▶ TASK REQUIREMENTS
Search the data for the word "this". Reproduce every line where it is found.

Records with scene code
^^^^^^^^^^^^^^^^

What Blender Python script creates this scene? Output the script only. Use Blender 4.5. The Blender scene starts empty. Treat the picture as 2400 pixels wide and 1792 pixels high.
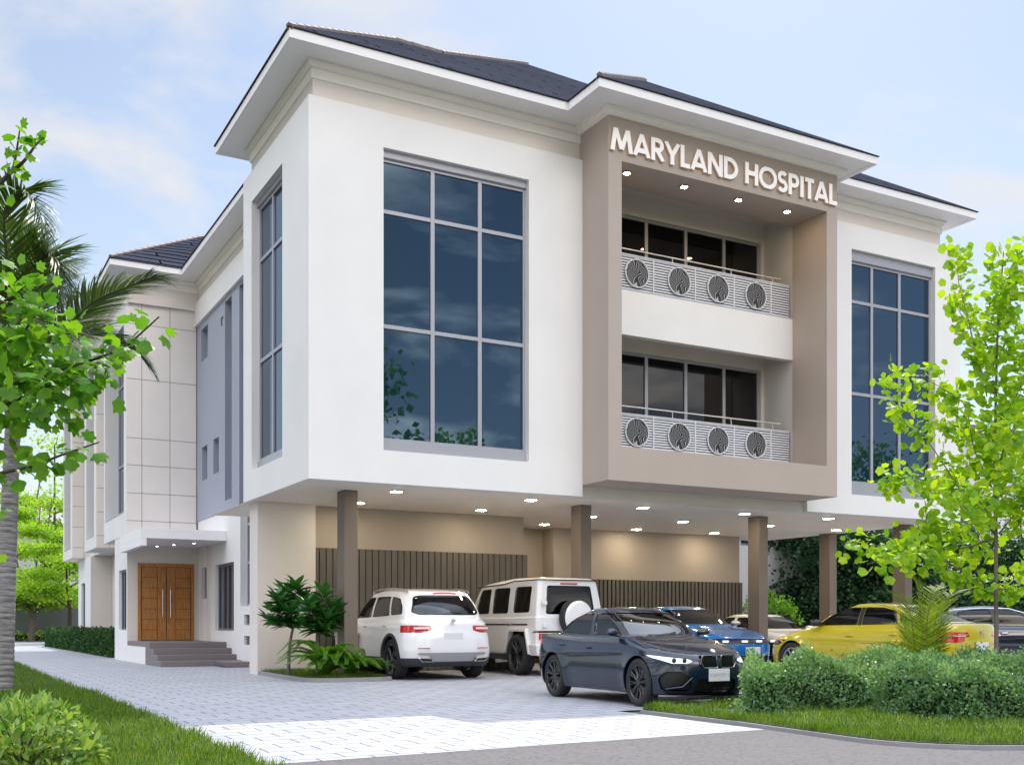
import bpy, bmesh, math, random
import numpy as np
from mathutils import Vector, Matrix
from mathutils.bvhtree import BVHTree
random.seed(7); RNG = np.random.default_rng(7)
R = math.radians
SC = bpy.context.scene
COL = SC.collection

# ------------------------------------------------------------------ helpers
def tag(o, label=None, cat=None, group=None, kind=None):
    if label: o['label'] = label
    if cat: o['category'] = cat
    if group: o['group'] = group
    if kind: o['kind'] = kind
    return o

def empty(name, loc=(0, 0, 0), rz=0.0):
    o = bpy.data.objects.new(name, None); COL.objects.link(o)
    o.location = loc; o.rotation_euler = (0, 0, rz); o.empty_display_size = .3
    return o

def link(name, me, parent=None):
    o = bpy.data.objects.new(name, me); COL.objects.link(o)
    if parent is not None: o.parent = parent
    return o

class MB:
    """collects plain shapes and links them as ONE mesh object"""
    def __init__(s): s.v = []; s.f = []; s.m = []; s.cm = 0
    def add(s, vs, fs):
        b = len(s.v); s.v += [tuple(p) for p in vs]
        for f in fs: s.f.append(tuple(b + i for i in f)); s.m.append(s.cm)
        return s
    def box(s, x0, x1, y0, y1, z0, z1):
        return s.add([(x0,y0,z0),(x1,y0,z0),(x1,y1,z0),(x0,y1,z0),(x0,y0,z1),(x1,y0,z1),(x1,y1,z1),(x0,y1,z1)],
                     [(3,2,1,0),(4,5,6,7),(0,1,5,4),(1,2,6,5),(2,3,7,6),(3,0,4,7)])
    def cbox(s, cx, cy, cz, sx, sy, sz):
        return s.box(cx-sx/2, cx+sx/2, cy-sy/2, cy+sy/2, cz-sz/2, cz+sz/2)
    def prism(s, pts, axis, a, b):
        """2-D outline extruded along axis from a to b"""
        def P(p, t): return {'x': (t, p[0], p[1]), 'y': (p[0], t, p[1]), 'z': (p[0], p[1], t)}[axis]
        n = len(pts); vs = [P(p, a) for p in pts] + [P(p, b) for p in pts]
        fs = [tuple(range(n-1, -1, -1)), tuple(range(n, 2*n))]
        fs += [(i, (i+1) % n, n+(i+1) % n, n+i) for i in range(n)]
        return s.add(vs, fs)
    def tube(s, pts, rad, n=8, cap=True):
        pts = [Vector(p) for p in pts]; k = len(pts)
        if not hasattr(rad, '__len__'): rad = [rad]*k
        vs = []; up = Vector((0, 0, 1)); prev = None
        for i, p in enumerate(pts):
            t = (pts[min(i+1, k-1)] - pts[max(i-1, 0)]).normalized()
            a = prev if prev is not None else (Vector((1,0,0)) if abs(t.z) > .9 else up)
            u = (a - t*a.dot(t))
            if u.length < 1e-5: u = t.orthogonal()
            u.normalize(); w = t.cross(u); prev = u
            for j in range(n):
                an = 2*math.pi*j/n
                vs.append(p + (u*math.cos(an) + w*math.sin(an))*rad[i])
        fs = [(i*n+j, i*n+(j+1) % n, (i+1)*n+(j+1) % n, (i+1)*n+j) for i in range(k-1) for j in range(n)]
        if cap: fs += [tuple(range(n-1, -1, -1)), tuple((k-1)*n+j for j in range(n))]
        return s.add(vs, fs)
    def lathe(s, prof, n=32, axis='z', c=(0, 0, 0), closed=False):
        vs = []
        for r, h in prof:
            for j in range(n):
                a = 2*math.pi*j/n; ca, sa = r*math.cos(a), r*math.sin(a)
                p = {'z': (ca, sa, h), 'y': (ca, h, sa), 'x': (h, ca, sa)}[axis]
                vs.append((p[0]+c[0], p[1]+c[1], p[2]+c[2]))
        k = len(prof); fs = []
        for i in range(k if closed else k-1):
            i2 = (i+1) % k
            for j in range(n): fs.append((i*n+j, i*n+(j+1) % n, i2*n+(j+1) % n, i2*n+j))
        return s.add(vs, fs)
    def sweep(s, path, prof):
        """mitred sweep of (offset to the left of travel, z) along a plan polyline"""
        P = [Vector(p) for p in path]; n = len(P); rows = []
        for i in range(n):
            d0 = (P[i]-P[i-1]).normalized() if i else (P[1]-P[0]).normalized()
            d1 = (P[i+1]-P[i]).normalized() if i < n-1 else d0
            n0 = Vector((-d0.y, d0.x)); n1 = Vector((-d1.y, d1.x))
            m = (n0+n1); m = m/m.dot(n0) if m.length > 1e-6 else n0
            rows.append([(P[i].x+m.x*o, P[i].y+m.y*o, z) for o, z in prof])
        k = len(prof); vs = [v for r in rows for v in r]
        fs = [(i*k+j, (i+1)*k+j, (i+1)*k+j+1, i*k+j+1) for i in range(n-1) for j in range(k-1)]
        return s.add(vs, fs)
    def build(s, name, mat, parent=None, smooth=False, bevel=0, fixn=True):
        me = bpy.data.meshes.new(name); me.from_pydata(s.v, [], s.f); me.update()
        for m in (mat if isinstance(mat, (list, tuple)) else [mat]): me.materials.append(m)
        if isinstance(mat, (list, tuple)): me.polygons.foreach_set('material_index', s.m)
        if fixn:
            bm = bmesh.new(); bm.from_mesh(me); bmesh.ops.recalc_face_normals(bm, faces=bm.faces[:])
            if smooth:
                for f in bm.faces: f.smooth = True
            bm.to_mesh(me); bm.free()
        o = link(name, me, parent)
        if smooth:
            me.set_sharp_from_angle(angle=R(40))
        if bevel:
            b = o.modifiers.new('bevel', 'BEVEL'); b.width = bevel; b.segments = 2; b.limit_method = 'ANGLE'; b.angle_limit = R(50)
        return o

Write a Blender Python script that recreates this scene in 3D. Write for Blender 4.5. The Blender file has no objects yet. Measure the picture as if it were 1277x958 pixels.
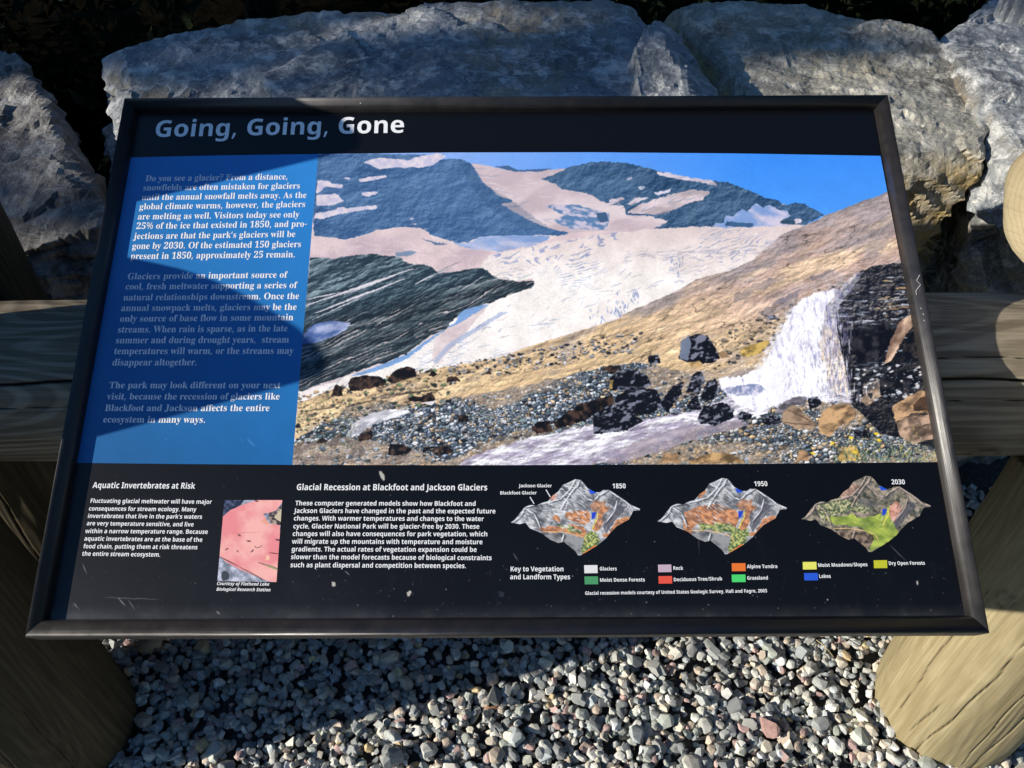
import bpy, bmesh, math, random
import numpy as np
from mathutils import Vector, Matrix

# ------------------------------------------------------------------ camera
S = bpy.context.scene
CX, CY, FP = 638.5, 479.0, 1100.0            # photo centre and focal length in photo pixels
CAM_H, NAD, ROLL = 1.55, 1041.0, 0.00418
_th = math.atan2(FP, NAD)
_R = np.array([1., 0, 0]); _F = np.array([0, math.cos(_th), -math.sin(_th)]); _U = np.array([0, math.sin(_th), math.cos(_th)])
_R2 = _R*math.cos(ROLL) - _U*math.sin(ROLL); _U2 = _R*math.sin(ROLL) + _U*math.cos(ROLL)
CAMM = np.stack([_R2, _U2, -_F], 1)
CAMP = np.array([0, 0, CAM_H])
cam = bpy.data.cameras.new('camera'); camo = bpy.data.objects.new('camera', cam)
S.collection.objects.link(camo); S.camera = camo
m4 = Matrix.Identity(4)
for i in range(3):
    for j in range(3): m4[i][j] = CAMM[i, j]
    m4[i][3] = CAMP[i]
camo.matrix_world = m4
cam.sensor_width = 36; cam.lens = 36*FP/1277; cam.clip_start = 0.05; cam.clip_end = 500

# ------------------------------------------------------------------ sky, sun, exposure
SUN_AZ, SUN_EL = math.radians(75.5), math.radians(21)   # light travels towards this azimuth (from +y towards +x)
w = bpy.data.worlds.new('World'); S.world = w; w.use_nodes = True
nt = w.node_tree; bg = nt.nodes['Background']
sky = nt.nodes.new('ShaderNodeTexSky'); sky.sky_type = 'NISHITA'; sky.sun_disc = False
sky.sun_elevation = SUN_EL; sky.sun_rotation = SUN_AZ + math.pi
sky.altitude = 1500; sky.air_density = 1.0; sky.dust_density = 0.4; sky.ozone_density = 3.0
hs = nt.nodes.new('ShaderNodeHueSaturation'); hs.inputs['Saturation'].default_value = 1.12   # deep mountain-air blue
nt.links.new(sky.outputs[0], hs.inputs['Color']); nt.links.new(hs.outputs[0], bg.inputs[0]); bg.inputs[1].default_value = 0.15
sl = bpy.data.lights.new('sun', 'SUN'); sl.energy = 5.0; sl.angle = math.radians(0.55); sl.color = (1, 0.93, 0.82)
so = bpy.data.objects.new('sun', sl); S.collection.objects.link(so)
TOSUN = Vector((-math.sin(SUN_AZ)*math.cos(SUN_EL), -math.cos(SUN_AZ)*math.cos(SUN_EL), math.sin(SUN_EL)))
so.rotation_euler = TOSUN.to_track_quat('Z', 'Y').to_euler(); so.location = (-4, -1, 4)
S.view_settings.view_transform = 'Standard'; S.view_settings.look = 'None'
S.view_settings.exposure = 0.5; S.view_settings.gamma = 1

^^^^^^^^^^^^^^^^

▶ WRITTEN RESPONSE
What Blender Python script creates this scene? Output the script only. Use Blender 4.5. The Blender scene starts empty. Treat the picture as 2400 pixels wide and 1792 pixels high.
Write a Blender Python script that recreates this scene in 3D. Write for Blender 4.5. The Blender file has no objects yet. Measure the picture as if it were 1277x958 pixels.
SUN_AZ, SUN_EL = math.radians(75.5), math.radians(21)   # light travels towards this azimuth (from +y towards +x)